Rahip Şemun'un Peygamberimize Sorusu; -Akıl Nedir?
Hz. İsa (a.s)'ın Havarilerinden birisinin torunu olan Rahip Şemun, Peygamberimize akıl ile ilgili soru sordu. Sonrasında ise İslam dinini kabul etti. İlgili filmi izlemek için lütfen aşağıdaki film rulosunun üzerine tıklayın. İyi seyirler.
AKIL: Arapça bir kelimedir. Anlamı; düşünme, anlama ve kavrama gücüdür.
Allah’ın emir ve buyruklarına itaat etmeği ve böylece yaratılışın hedefi olan Allah’a ibadet etmeği sağladığı için, akıl hem yaratılışın ve hem de ölümden sonraki hayatın ereksel nedeni yani gerçekleştirmek için tasarlanan ve erişmek istenilen şey, amaç, gaye, maksat, hedef sayılır. Sevap ve ceza da akılla orantılıdır. Çünkü aklı olmayanın, sorumluluğu yoktur ve aklı olan aklı oranında sorumludur.
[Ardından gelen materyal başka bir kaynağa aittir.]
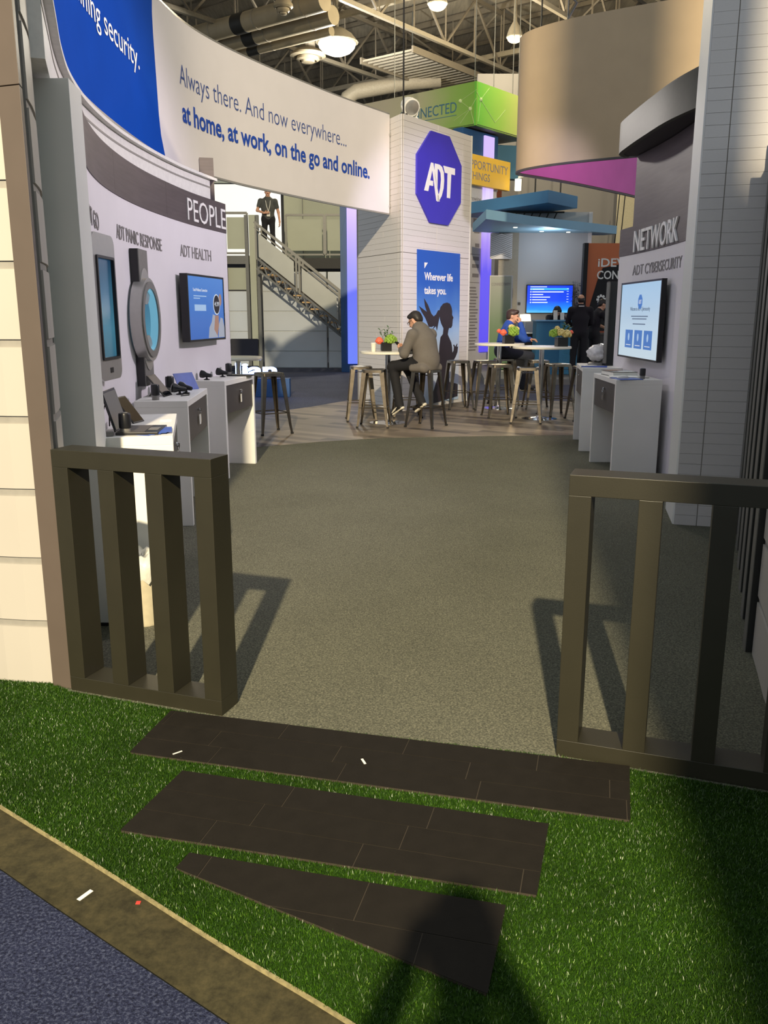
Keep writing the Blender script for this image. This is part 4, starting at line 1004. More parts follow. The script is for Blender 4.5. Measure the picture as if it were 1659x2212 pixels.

HİKMETLİ SÖZLERİNDEN BİR BÖLÜMÜ
Hz. İsa aleyhi’s-selam’ın havarisi Yahuda’nın torunu Şem’un (ibn-i Lavî); Resulullah’a şu soruyu yöneltti.
-Şem’un, "Bana akıl hakkında bilgi ver. Akıl nedir? Nasıldır? Akıldan ayrılan kollar nelerdir? Ve bunların bütün kısımlarını bana açıklayın." diye sordu.
Resulullah salla'llahu aleyhi ve alih şöyle buyurdu:
"Akıl, cahilliğin bukağıdır; nefis, en kötü hayvana benzer; bukağı takılmazsa azar. Böylece akıl cahilliğin bukağıdır. Allah-u Teâla aklı yaratıp ona, "Gel" dedi, o da geldi; ona "Dön" dedi o da döndü; sonra Hak Teâla şöyle buyurdu: "İzzet ve celalime andolsun ki, senden daha azametli ve senden daha itaatkâr bir varlık yaratmadım; seninle başlayıp seninle hilkati yenileyeceğim. Mükâfat senin içindir, azap da sanadır."
Daha sonra akıldan hilim yani yumuşaklık, hilimden; ilim,
ilimden; rüşt yani olgunluk,
rüştten; iffet, iffetten; korunma yani sakınma,
korunmadan; hayâ, hayâdan; vakar yani ağır başlı olmak
vakardan hayırlı işlerde sebat yani süreklilik
sebattan; kötülükten nefret etmek,
kötülükten nefretten de; nasihat edene itaat etmek ayrıldı.
Bunlar, akıldan ayrılan on tane hayır semeredir. Bunlardan her biri de on ayrı kola ayrılır.
Hilmin (yumuşaklığın) semereleri: Güzel davranmak, iyi insanlarla arkadaşlık yapmak, aşağılıktan kaçınmak, alçaklıktan uzak durmak, iyiliğe fazla istek, yüce derecelere yaklaşmak, affetmek, iyi geçinmek, ihsanda bulunmak ve boşuna konuşmamaktır. Bunlar hilim sayesinde akıllıya nasip olan sıfatlardır.
İlmin semereleri:
Fakirliğe rağmen zenginlik; İlim vasıtasıyla kendini zengin görmek,
Cimriliğe rağmen-cömertlik; kişi yapısı itibariyle cimri olabilir ama ilmin gereği olarak cömertlik yapar.
Basitliğine rağmen - heybetli olmak,
Hastalığa rağmen - sağlıklı olmak; vücudunun hasta olmasına rağmen morali yerinde olmasıdır.
Uzaklığa rağmen - yakın olmak, cana yakın olma hali.
İnatçı ve ısrarlı olmasına rağmen - hayâlı olmak,
Hakirliğe rağmen - yücelik sahibi izzetli olma hali.
Düşüklüğe rağmen; şerefli olmak, hikmet, itibar ve makama sahip olmak. İşte bunlar, akıllının ilim vasıtasıyla elde ettiği şeylerdir. O halde hem akıllı ve hem de alim olan insana ne mutlu.